▸ Exercise prompt: Set the listing down unchanged, minus every embedded image.
━━━
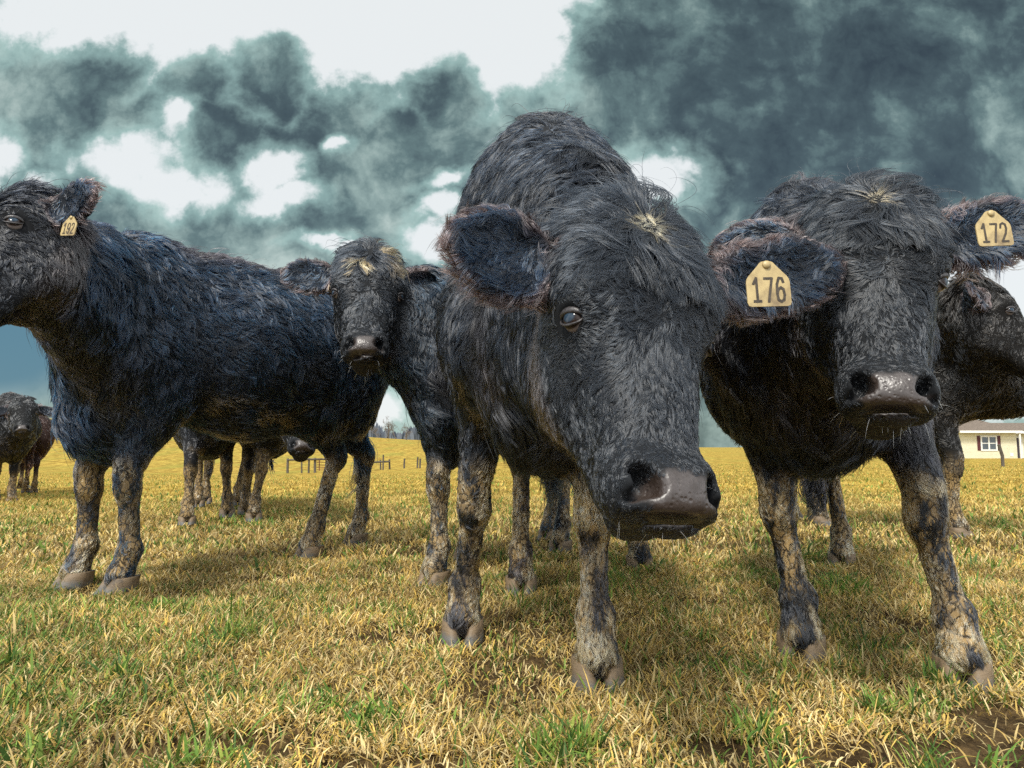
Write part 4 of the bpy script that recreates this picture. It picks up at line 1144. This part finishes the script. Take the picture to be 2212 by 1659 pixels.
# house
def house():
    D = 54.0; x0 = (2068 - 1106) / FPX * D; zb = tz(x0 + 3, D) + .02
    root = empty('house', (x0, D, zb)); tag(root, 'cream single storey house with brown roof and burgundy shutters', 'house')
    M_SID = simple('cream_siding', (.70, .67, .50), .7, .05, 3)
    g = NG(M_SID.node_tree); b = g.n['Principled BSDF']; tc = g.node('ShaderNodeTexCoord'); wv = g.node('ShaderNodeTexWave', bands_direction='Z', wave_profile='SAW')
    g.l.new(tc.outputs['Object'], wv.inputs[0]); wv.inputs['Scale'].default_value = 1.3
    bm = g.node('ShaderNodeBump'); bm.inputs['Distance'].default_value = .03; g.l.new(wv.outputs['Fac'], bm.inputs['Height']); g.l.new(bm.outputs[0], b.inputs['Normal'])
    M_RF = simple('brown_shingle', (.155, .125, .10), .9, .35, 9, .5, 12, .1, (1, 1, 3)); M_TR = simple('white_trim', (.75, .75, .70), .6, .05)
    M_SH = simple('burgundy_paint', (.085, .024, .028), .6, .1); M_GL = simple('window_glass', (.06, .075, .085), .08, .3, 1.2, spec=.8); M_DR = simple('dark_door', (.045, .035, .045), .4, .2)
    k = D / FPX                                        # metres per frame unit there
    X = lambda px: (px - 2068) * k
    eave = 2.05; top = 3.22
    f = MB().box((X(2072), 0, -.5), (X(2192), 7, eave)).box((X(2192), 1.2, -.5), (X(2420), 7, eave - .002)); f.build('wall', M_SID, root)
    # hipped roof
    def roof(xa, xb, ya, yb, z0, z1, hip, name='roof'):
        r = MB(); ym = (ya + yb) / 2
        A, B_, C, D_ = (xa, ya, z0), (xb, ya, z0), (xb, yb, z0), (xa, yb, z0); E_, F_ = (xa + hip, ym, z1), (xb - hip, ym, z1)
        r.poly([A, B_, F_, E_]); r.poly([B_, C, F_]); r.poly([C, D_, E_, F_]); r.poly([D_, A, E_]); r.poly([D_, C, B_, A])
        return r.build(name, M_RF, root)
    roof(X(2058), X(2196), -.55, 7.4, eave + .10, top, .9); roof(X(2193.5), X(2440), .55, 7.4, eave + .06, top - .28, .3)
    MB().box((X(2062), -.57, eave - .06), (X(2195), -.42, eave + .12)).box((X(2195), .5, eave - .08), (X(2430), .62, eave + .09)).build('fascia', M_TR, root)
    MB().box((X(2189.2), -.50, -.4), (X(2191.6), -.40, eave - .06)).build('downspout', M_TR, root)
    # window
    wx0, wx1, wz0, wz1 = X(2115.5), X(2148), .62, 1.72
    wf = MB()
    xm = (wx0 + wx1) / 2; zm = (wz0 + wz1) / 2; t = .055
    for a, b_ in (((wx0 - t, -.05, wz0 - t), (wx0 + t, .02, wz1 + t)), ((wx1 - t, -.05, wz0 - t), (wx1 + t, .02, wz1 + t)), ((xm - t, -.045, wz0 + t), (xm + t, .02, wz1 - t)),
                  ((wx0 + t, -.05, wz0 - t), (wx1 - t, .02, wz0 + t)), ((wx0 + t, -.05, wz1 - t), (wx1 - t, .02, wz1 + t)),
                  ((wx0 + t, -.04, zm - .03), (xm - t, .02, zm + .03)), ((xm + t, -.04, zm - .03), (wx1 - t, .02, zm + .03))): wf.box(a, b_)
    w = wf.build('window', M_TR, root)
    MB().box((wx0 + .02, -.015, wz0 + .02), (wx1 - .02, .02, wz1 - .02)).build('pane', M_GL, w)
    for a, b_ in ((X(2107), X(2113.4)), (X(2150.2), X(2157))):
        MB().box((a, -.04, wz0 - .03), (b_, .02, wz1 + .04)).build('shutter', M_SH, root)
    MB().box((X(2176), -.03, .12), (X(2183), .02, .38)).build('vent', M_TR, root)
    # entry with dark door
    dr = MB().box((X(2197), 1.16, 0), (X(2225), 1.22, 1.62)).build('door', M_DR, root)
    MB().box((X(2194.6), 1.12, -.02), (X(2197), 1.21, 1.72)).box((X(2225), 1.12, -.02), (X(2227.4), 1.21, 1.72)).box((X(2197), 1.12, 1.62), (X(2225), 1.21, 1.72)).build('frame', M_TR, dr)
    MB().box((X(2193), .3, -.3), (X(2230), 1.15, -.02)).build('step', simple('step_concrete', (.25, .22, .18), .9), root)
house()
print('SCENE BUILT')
━━━
▸ Expected output:
Write part 4 of the bpy script that recreates this picture. It picks up at line 1144. This part finishes the script. Take the picture to be 2212 by 1659 pixels.
# house
def house():
    D = 54.0; x0 = (2068 - 1106) / FPX * D; zb = tz(x0 + 3, D) + .02
    root = empty('house', (x0, D, zb)); tag(root, 'cream single storey house with brown roof and burgundy shutters', 'house')
    M_SID = simple('cream_siding', (.70, .67, .50), .7, .05, 3)
    g = NG(M_SID.node_tree); b = g.n['Principled BSDF']; tc = g.node('ShaderNodeTexCoord'); wv = g.node('ShaderNodeTexWave', bands_direction='Z', wave_profile='SAW')
    g.l.new(tc.outputs['Object'], wv.inputs[0]); wv.inputs['Scale'].default_value = 1.3
    bm = g.node('ShaderNodeBump'); bm.inputs['Distance'].default_value = .03; g.l.new(wv.outputs['Fac'], bm.inputs['Height']); g.l.new(bm.outputs[0], b.inputs['Normal'])
    M_RF = simple('brown_shingle', (.155, .125, .10), .9, .35, 9, .5, 12, .1, (1, 1, 3)); M_TR = simple('white_trim', (.75, .75, .70), .6, .05)
    M_SH = simple('burgundy_paint', (.085, .024, .028), .6, .1); M_GL = simple('window_glass', (.06, .075, .085), .08, .3, 1.2, spec=.8); M_DR = simple('dark_door', (.045, .035, .045), .4, .2)
    k = D / FPX                                        # metres per frame unit there
    X = lambda px: (px - 2068) * k
    eave = 2.05; top = 3.22
    f = MB().box((X(2072), 0, -.5), (X(2192), 7, eave)).box((X(2192), 1.2, -.5), (X(2420), 7, eave - .002)); f.build('wall', M_SID, root)
    # hipped roof
    def roof(xa, xb, ya, yb, z0, z1, hip, name='roof'):
        r = MB(); ym = (ya + yb) / 2
        A, B_, C, D_ = (xa, ya, z0), (xb, ya, z0), (xb, yb, z0), (xa, yb, z0); E_, F_ = (xa + hip, ym, z1), (xb - hip, ym, z1)
        r.poly([A, B_, F_, E_]); r.poly([B_, C, F_]); r.poly([C, D_, E_, F_]); r.poly([D_, A, E_]); r.poly([D_, C, B_, A])
        return r.build(name, M_RF, root)
    roof(X(2058), X(2196), -.55, 7.4, eave + .10, top, .9); roof(X(2193.5), X(2440), .55, 7.4, eave + .06, top - .28, .3)
    MB().box((X(2062), -.57, eave - .06), (X(2195), -.42, eave + .12)).box((X(2195), .5, eave - .08), (X(2430), .62, eave + .09)).build('fascia', M_TR, root)
    MB().box((X(2189.2), -.50, -.4), (X(2191.6), -.40, eave - .06)).build('downspout', M_TR, root)
    # window
    wx0, wx1, wz0, wz1 = X(2115.5), X(2148), .62, 1.72
    wf = MB()
    xm = (wx0 + wx1) / 2; zm = (wz0 + wz1) / 2; t = .055
    for a, b_ in (((wx0 - t, -.05, wz0 - t), (wx0 + t, .02, wz1 + t)), ((wx1 - t, -.05, wz0 - t), (wx1 + t, .02, wz1 + t)), ((xm - t, -.045, wz0 + t), (xm + t, .02, wz1 - t)),
                  ((wx0 + t, -.05, wz0 - t), (wx1 - t, .02, wz0 + t)), ((wx0 + t, -.05, wz1 - t), (wx1 - t, .02, wz1 + t)),
                  ((wx0 + t, -.04, zm - .03), (xm - t, .02, zm + .03)), ((xm + t, -.04, zm - .03), (wx1 - t, .02, zm + .03))): wf.box(a, b_)
    w = wf.build('window', M_TR, root)
    MB().box((wx0 + .02, -.015, wz0 + .02), (wx1 - .02, .02, wz1 - .02)).build('pane', M_GL, w)
    for a, b_ in ((X(2107), X(2113.4)), (X(2150.2), X(2157))):
        MB().box((a, -.04, wz0 - .03), (b_, .02, wz1 + .04)).build('shutter', M_SH, root)
    MB().box((X(2176), -.03, .12), (X(2183), .02, .38)).build('vent', M_TR, root)
    # entry with dark door
    dr = MB().box((X(2197), 1.16, 0), (X(2225), 1.22, 1.62)).build('door', M_DR, root)
    MB().box((X(2194.6), 1.12, -.02), (X(2197), 1.21, 1.72)).box((X(2225), 1.12, -.02), (X(2227.4), 1.21, 1.72)).box((X(2197), 1.12, 1.62), (X(2225), 1.21, 1.72)).build('frame', M_TR, dr)
    MB().box((X(2193), .3, -.3), (X(2230), 1.15, -.02)).build('step', simple('step_concrete', (.25, .22, .18), .9), root)
house()
print('SCENE BUILT')